Interested in becoming a member of the International Thriller Writers? ITW offers Active and Associate memberships.
8 Comments
  1. I think if you stay grounded in your characters, the plots, subplots, and filler scenes weave together. If a plot is the main event that is driving the book, like a murder, and the subplots are side issues that often add to the main action, I see filler as the lifestyle stuff – what is going on in relationships, housing situations, career etc. Often, that can all be tied into the main plot as well but in any case, effectively builds the universe of a series.

    For instance, my book Grave Expectations has my sleuth, Charles Dickens, investigating a murder in his new residential building. His romance is damaged because of thefts in his rooms and his need to outlay all of his funds to deal with the consequences. We don’t know how the neighborhood thefts are involved with the murder.

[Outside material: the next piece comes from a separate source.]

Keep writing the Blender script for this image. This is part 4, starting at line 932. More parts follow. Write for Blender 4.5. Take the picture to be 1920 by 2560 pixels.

A subplot develops about some missing convicts, which causes the police to build a theory that gets a new friend arrested for the murder, and drags Dickens into investigating it.

    Since Dickens is in a new place, he has a fresh set of neighbors, so naturally, as an author, I get to pick characters that interest me while serving my story. One is a victim, one is a suspect, and one is a friend. These story people have to illustrate aspects of their environment. For instance, I chose a subplot of a developing friendship between our main character and a gay Jewish songwriter. I chose this character specifically to illustrate one underground danger of Victorian English life, and bring in my own voice, as a descendant of a London-based Jewish family. I tie this subplot into the one about Dickens needing money, and I get additional new settings like Jewish burying grounds, and yes, all of that ties into the main plot in the end, of solving the murder.

    Without these apparent subplots or filler scenes, we never could have solved the murder.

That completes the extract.